As written in EdSource by Jacqui Irwin and Chancellor Eloy Ortiz Oakley.

It’s all about accurately measuring college readiness — and annihilating the achievement gap in the process.

For far too long, community colleges have relied on often inaccurate assessment tests that each year cause more than a million students nationwide to begin their postsecondary education in remedial courses they may not need. In California alone, more than 170,000 students are placed in remedial, or basic skills, math courses — with more than 110,000 never completing the math required to earn a degree. Even worse, data show students of color are more likely than white students to be sent to multiple remedial courses that do not count toward their college degree.
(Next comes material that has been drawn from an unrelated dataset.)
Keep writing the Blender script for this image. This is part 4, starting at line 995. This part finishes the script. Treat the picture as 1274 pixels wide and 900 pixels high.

What’s more, each remedial course increases the chances of a student throwing his or her arms up and dropping out.

With mounting evidence that remedial education is not always helpful in getting students to achieve their academic goals, a small but growing number of California colleges are implementing innovative programs to reform how a student’s skill level can be assessed, and what classes to place them in based on those assessments. Giving such efforts a boost, Gov. Jerry Brown last October signed landmark legislation that changes the way student readiness for college-level work is determined. As the author of the legislation that led to that law — Assembly Bill 705 — and as the head of the California Community Colleges system responsible for its implementation, we want to provide additional context to this important conversation.